Der Machtkampf um Präsidentenamt erschüttert den in der Post-Steffi-Graf-Ära gebeutelten Tennisverband
Berlin/Soest.
Als sich Arnd Grotjohann ins Auto setzt, die Adresse des Maritim-Hotels in Berlin in sein Navigationsgerät eintippt und am Zündschlüssel nestelt, macht sich ein leichtes Grummeln in der Magengegend breit. So ein flaues Gefühl, welches vor einer Fahrt ins Ungewisse nur besonders ausgebuffte Zeitgenossen nicht beschleicht.
Vize-Präsident Sport des Westfälischen Tennisverbandes ist der Soester seit gut einem Jahr. Anfangs kommissarisch, ab Februar hochoffiziell. Und als solcher nimmt Grotjohann dieses Wochenende an der 63. Mitgliederversammlung des Deutschen Tennisbundes teil. Was daran einer Reise ins Ungewisse gleichkommt? Keinesfalls die diversen Arbeitsgruppen, eher die Gespräche zwischen den Programmpunkten. Sie sind brisant, hoch brisant. In ihnen kann jedes Wort auf die Goldwaage gelegt werden.
Denn im größten Tennisverband der Welt tobt ein Machtkampf. Seit Wochen. Eine ziemliche Schlammschlacht sei das gewesen sagen die einen, die anderen sprechen etwas zurückhaltender von harten Bandagen und veritablen Einschüchterungskampagnen. Wie auch immer: Alles läuft auf das große Finale am Sonntag hinaus, wenn der Präsident, der Chef aller deutschen Tennis-Cracks vom Hobby-Spieler im Sauerland bis hin zu Stars wie Andrea Petkovic gewählt wird.
Ihren Hut in den Ring haben hierfür geworfen: Der Amtsinhaber Georg von Waldenfels und sein Herausforderer Karl-Georg Altenburg. Der eine (von Waldenfels) – kurz gefasst – ein Traditionalist, der angeblich abtreten wollte, sich aber zu einer erneuten Kandidatur hat überreden lassen. Es sei denn, Ex-Tennis-Star Michael Stich meldet noch sein Interesse an, dann zöge von Waldenfels zurück. Der andere (Altenburg) – ebenso kurz gefasst – ein Modernisierer, der dem klammen Verband ein effizienteres und professionelleres Management überstreifen will.
Eine Gemengelage erwartet Grotjohann und Co. in Berlin also, in der sich niemand die Zunge verbrennen möchte.

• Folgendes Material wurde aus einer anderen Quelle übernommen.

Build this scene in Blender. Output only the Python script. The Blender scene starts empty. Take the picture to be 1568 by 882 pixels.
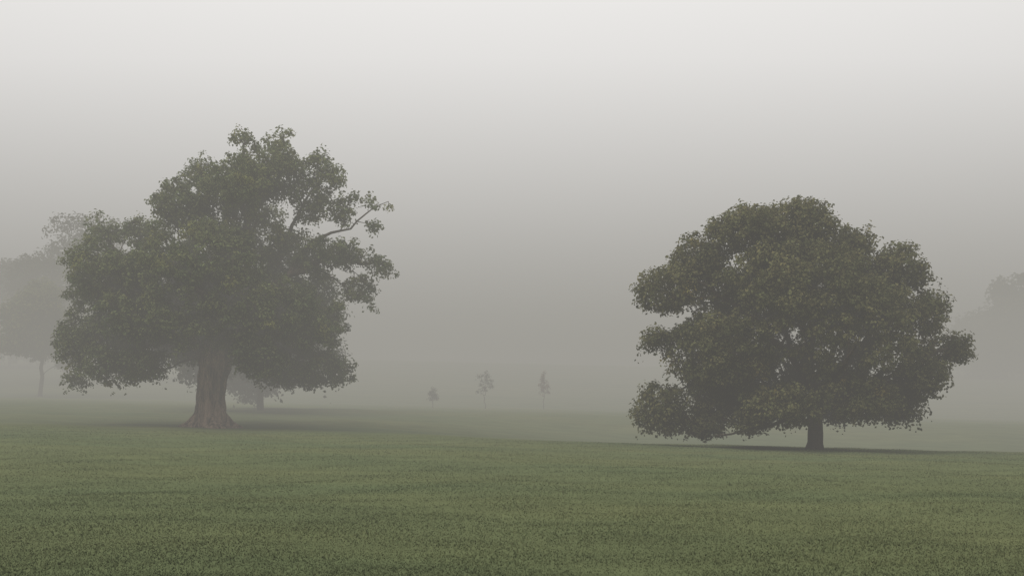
import bpy, math, numpy as np
from mathutils import Vector
rng = np.random.default_rng(7)
scene = bpy.context.scene
scene.view_settings.view_transform = 'Standard'
scene.view_settings.look = 'None'
scene.view_settings.exposure = 0

# ------------------------------------------------------------ helpers
def sstep(a, b, x):
    t = np.clip((np.asarray(x, float) - a) / (b - a), 0, 1)
    return t * t * (3 - 2 * t)

def ground(x, y):
    x = np.asarray(x, float); y = np.asarray(y, float)
    base = np.interp(y, [-300, 0, 30, 55, 66, 78, 92, 130, 160, 200, 260, 320, 500, 4000],
                        [0, 0, 0.03, 0.07, 0.12, 0.75, 1.35, 2.1, 4.5, 8.5, 14, 17, 21, 21])
    tilt = -0.023 * np.clip(x, -60, 60) * sstep(5, 50, y)
    dip = -1.3 * np.exp(-((y - 74) / 11.0) ** 2) * sstep(-12, 12, x)
    und = 0.035 * np.sin(x * 0.31 + 0.5 * np.sin(y * 0.13)) * np.sin(y * 0.27 + 1.3) \
        + 0.02 * np.sin(x * 0.83 + y * 0.41) + 0.012 * np.sin(x * 1.7 - y * 1.13 + 2) \
        + 0.010 * np.sin(y * 1.9 + 2.5 * np.sin(x * .37)) * np.sin(x * .65 + 2.1 * np.sin(y * .5))
    return base + tilt + dip + und * sstep(-5, 8, y)

def new_mesh_obj(name, verts, faces_flat, loop_n, mat=None, parent=None, colors=None, smooth=False):
    me = bpy.data.meshes.new(name)
    nf = len(faces_flat) // loop_n
    me.vertices.add(len(verts)); me.vertices.foreach_set('co', np.asarray(verts, np.float32).ravel())
    me.loops.add(len(faces_flat)); me.loops.foreach_set('vertex_index', np.asarray(faces_flat, np.int32))
    me.polygons.add(nf)
    me.polygons.foreach_set('loop_start', np.arange(nf, dtype=np.int32) * loop_n)
    me.polygons.foreach_set('loop_total', np.full(nf, loop_n, np.int32))
    if colors is not None:
        at = me.attributes.new('tint', 'FLOAT_COLOR', 'POINT')
        c4 = np.ones((len(verts), 4), np.float32); c4[:, :3] = colors
        at.data.foreach_set('color', c4.ravel())
    me.update(calc_edges=True)
    if smooth:
        me.polygons.foreach_set('use_smooth', np.ones(nf, bool))
    ob = bpy.data.objects.new(name, me)
    scene.collection.objects.link(ob)
    if mat: me.materials.append(mat)
    if parent: ob.parent = parent
    return ob

def new_mat(name):
    m = bpy.data.materials.new(name); m.use_nodes = True
    m.node_tree.nodes.clear()
    return m, m.node_tree.nodes, m.node_tree.links

# ------------------------------------------------------------ materials
def leaf_material(name):
    m, N, L = new_mat(name)
    out = N.new('ShaderNodeOutputMaterial')
    at = N.new('ShaderNodeAttribute'); at.attribute_name = 'tint'
    d = N.new('ShaderNodeBsdfDiffuse')
    t = N.new('ShaderNodeBsdfTranslucent')
    mx = N.new('ShaderNodeMixShader'); mx.inputs[0].default_value = 0.3
    L.new(at.outputs['Color'], d.inputs['Color']); L.new(at.outputs['Color'], t.inputs['Color'])
    L.new(d.outputs[0], mx.inputs[1]); L.new(t.outputs[0], mx.inputs[2]); L.new(mx.outputs[0], out.inputs[0])
    return m

def bark_material(name, c1, c2, sc=4.0, lo=.35, hi=.65):
    m, N, L = new_mat(name)
    out = N.new('ShaderNodeOutputMaterial')
    tc = N.new('ShaderNodeTexCoord'); mp = N.new('ShaderNodeMapping'); mp.inputs['Scale'].default_value = (1, 1, 0.18)
    n = N.new('ShaderNodeTexNoise'); n.inputs['Scale'].default_value = sc; n.inputs['Detail'].default_value = 6; n.inputs['Roughness'].default_value = 0.65
    r = N.new('ShaderNodeValToRGB'); r.color_ramp.elements[0].position = lo; r.color_ramp.elements[1].position = hi
    r.color_ramp.elements[0].color = (*c1, 1); r.color_ramp.elements[1].color = (*c2, 1)
    b = N.new('ShaderNodeBump'); b.inputs['Strength'].default_value = 1.0; b.inputs['Distance'].default_value = 0.18
    p = N.new('ShaderNodeBsdfDiffuse')
    L.new(tc.outputs['Object'], mp.inputs[0]); L.new(mp.outputs[0], n.inputs['Vector'])
    L.new(n.outputs['Fac'], r.inputs[0]); L.new(r.outputs[0], p.inputs['Color'])
    L.new(n.outputs['Fac'], b.inputs['Height']); L.new(b.outputs[0], p.inputs['Normal']); L.new(p.outputs[0], out.inputs[0])
    return m

LEAF = leaf_material('leaves')
BARK_RED = bark_material('bark_reddish', (0.05, 0.034, 0.026), (0.30, 0.205, 0.150), 3.2, .40, .60)
BARK_GREY = bark_material('bark_grey', (0.06, 0.050, 0.038), (0.16, 0.13, 0.10))
BARK = bark_material('bark_dark', (0.035, 0.027, 0.02), (0.085, 0.066, 0.05))

def grass_color_nodes(N, L, blades=False):
    tc = N.new('ShaderNodeNewGeometry')
    mp = N.new('ShaderNodeMapping'); mp.inputs['Scale'].default_value = (0.4, 1.0, 1); mp.inputs['Rotation'].default_value = (0, 0, .12)
    L.new(tc.outputs['Position'], mp.inputs[0])
    def noise(scale, det, ro, vec):
        n = N.new('ShaderNodeTexNoise'); n.inputs['Scale'].default_value = scale
        n.inputs['Detail'].default_value = det; n.inputs['Roughness'].default_value = ro
        L.new(vec, n.inputs['Vector']); return n
    big = noise(0.11, 3, 0.6, mp.outputs[0]); mid = noise(0.9, 4, 0.6, mp.outputs[0])
    r1 = N.new('ShaderNodeValToRGB'); e = r1.color_ramp.elements
    e[0].position = 0.3; e[0].color = (0.084, 0.108, 0.052, 1); e[1].position = 0.7; e[1].color = (0.115, 0.126, 0.056, 1)
    L.new(big.outputs['Fac'], r1.inputs[0])
    r2 = N.new('ShaderNodeMapRange'); r2.inputs['From Min'].default_value = 0.3; r2.inputs['From Max'].default_value = 0.7
    r2.inputs['To Min'].default_value = 0.87; r2.inputs['To Max'].default_value = 1.13; L.new(mid.outputs['Fac'], r2.inputs[0])
    fac = r2.outputs[0]; fine = None
    if not blades:
        fine = noise(14, 3, 0.7, tc.outputs['Position'])
        r3 = N.new('ShaderNodeMapRange'); r3.inputs['From Min'].default_value = 0.3; r3.inputs['From Max'].default_value = 0.7
        r3.inputs['To Min'].default_value = 0.9; r3.inputs['To Max'].default_value = 1.1; L.new(fine.outputs['Fac'], r3.inputs[0])
        mu = N.new('ShaderNodeMath'); mu.operation = 'MULTIPLY'; L.new(r2.outputs[0], mu.inputs[0]); L.new(r3.outputs[0], mu.inputs[1]); fac = mu.outputs[0]
    vm = N.new('ShaderNodeVectorMath'); vm.operation = 'SCALE'; L.new(r1.outputs[0], vm.inputs[0]); L.new(fac, vm.inputs['Scale'])
    return vm.outputs[0], fine

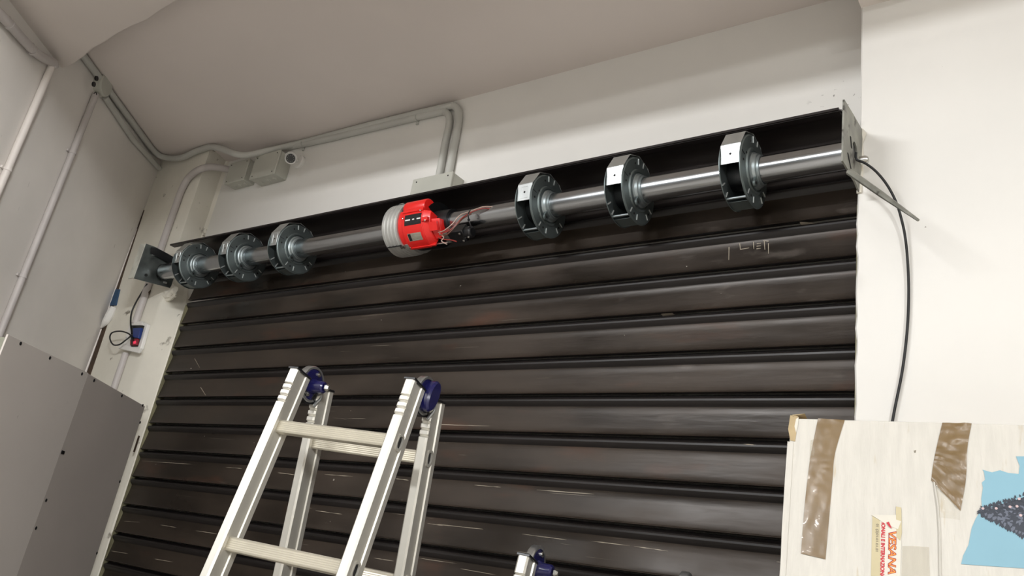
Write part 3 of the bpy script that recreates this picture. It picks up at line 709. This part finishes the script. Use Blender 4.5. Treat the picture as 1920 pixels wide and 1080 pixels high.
        for (b_, d_) in ((V((0, 0)), fd), (V((.144, -.005)), rd)):
            p = b_ - d_ * .10; q = HC + (p - HC) * .35
            mid = (p + q) / 2; dv = (p - q); ln = dv.length / 2; dv.normalize(); nv = V((-dv.y, dv.x))
            mb.obox(Q(w0 - .002, mid.x, mid.y), A_L * .008, (U_ * dv.x + Z_ * dv.y) * ln, (U_ * nv.x + Z_ * nv.y) * .024)
        mb.build('hinge_arm', M['black'], h, bevel=.002)
        # black collar under the disc
        mb = MB(); mb.lathe([(R, -.012), (R + .004, -.012), (R + .004, .004), (R, .004)], C(0), axis=A_L, up=Z_, n=30, a0=95, a1=250); mb.build('hinge_seal', M['black'], h)
        if i == 0:
            mb = MB(); mb.lathe([(0, .004), (.020, .004), (.016, .016), (.015, .036), (.012, .040), (0, .040)], C(0, .004, -.004), axis=A_L, up=Z_, n=32); kb = mb.build('knob', M['bluehinge'], h, angle=30)
            mb = MB(); mb.lathe([(0, .044), (.009, .044), (.009, .049), (.005, .053), (0, .053)], C(0, .004, -.004), axis=A_L, up=Z_, n=6); mb.build('nut', M['screw'], h)
            mb = MB()
            for a in (20, 205): mb.lathe([(0, .005), (.0065, .005), (.006, .009), (0, .011)], C(0, math.sin(math.radians(a)) * .030, math.cos(math.radians(a)) * .030), axis=A_L, up=Z_, n=16)
            mb.build('rivet', M['screw'], h)
        else:
            vs = []; n = 28
            for x_, g in ((.004, 0), (.010, .0015), (.022, .001), (.027, -.003)):
                for q in range(n):
                    a = 2 * PI * q / n; u = math.cos(a) * (.022 + g) ; v_ = math.sin(a) * (.039 + g); c, s_ = math.cos(-.32), math.sin(-.32)
                    vs.append(C(x_, u * c - v_ * s_, u * s_ + v_ * c))
            fs = [(i2 * n + k, i2 * n + (k + 1) % n, (i2 + 1) * n + (k + 1) % n, (i2 + 1) * n + k) for i2 in range(3) for k in range(n)] + [tuple(range(n))[::-1], tuple(3 * n + k for k in range(n))]
            MB().add(vs, fs).build('lock_grip', M['bluehinge'], h, angle=30)
        # latch lever
        mb = MB(); pts = [C(.008, .020, -.022), C(.012, .030, -.016), C(.012, .034, -.026), C(.010, .026, -.040), C(.008, .022, -.050)]
        mb.tube(pts, .0045, 8, sub=3); mb.build('latch', M['hingering'], h)
    return t
ld = make_ladder(0.0)
l2 = make_ladder(-0.33)
hc0 = A_L * -.012 + U_ * .080 + Z_ * .128
l2.location = at_y(1004, 1063, -.355) - hc0
l2['label'] = 'lower aluminium folding ladder, only its hinge tops showing at the bottom edge'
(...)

Deshalb hält sich auch der in Iserlohn arbeitende Jurist mit Äußerungen im Vorfeld zurück. Nur so viel sagt Grotjohann mit fast wehmütigen Gedanken an bessere Zeiten: „Georg von Waldenfels kann nichts für den Beliebtheitsrückgang der Sportart nach dem Karriere-Ende von Steffi Graf und Boris Becker. Aber man fragt sich schon, was er in den zwölf Jahren seiner Amtszeit angestoßen hat, um die Entwicklung zu stoppen.“
Der Auftrag der Westfalen, die immerhin den drittgrößten Verband im DTB stellen, an ihren Präsidenten Robert Hampe erging deshalb eindeutig: Er soll am Sonntag für einen Wechsel, also pro Altenburg stimmen. „Wir haben das im Präsidium so besprochen“, erklärt Grotjohann. Da Probeabstimmungen in den übrigen Verbänden vielfach ein identisches Bild ergaben, „ist das Rennen eigentlich gelaufen“, sagt Grotjohann.
Ein Funken Ungewissheit bleibt dennoch. Auch wegen des Präsidenten in spe. „Ein guter Tennisspieler, der mit Verbandspolitik bislang noch nicht viel am Hut hatte“, erklärt der Soester. Andere im Verband sehen Altenburg kritischer, vermissen Inhalte in seiner Bewerbung und fragen sich, wie zum Beispiel hauptamtliche Führungskräfte bezahlt werden sollen.
„Wir versprechen uns viele Verbesserungen von einem Wechsel“, sagt Arnd Grotjohann noch. Dann startet er den Motor, der Wagen rollt los. Das flaue Gefühl fährt mit.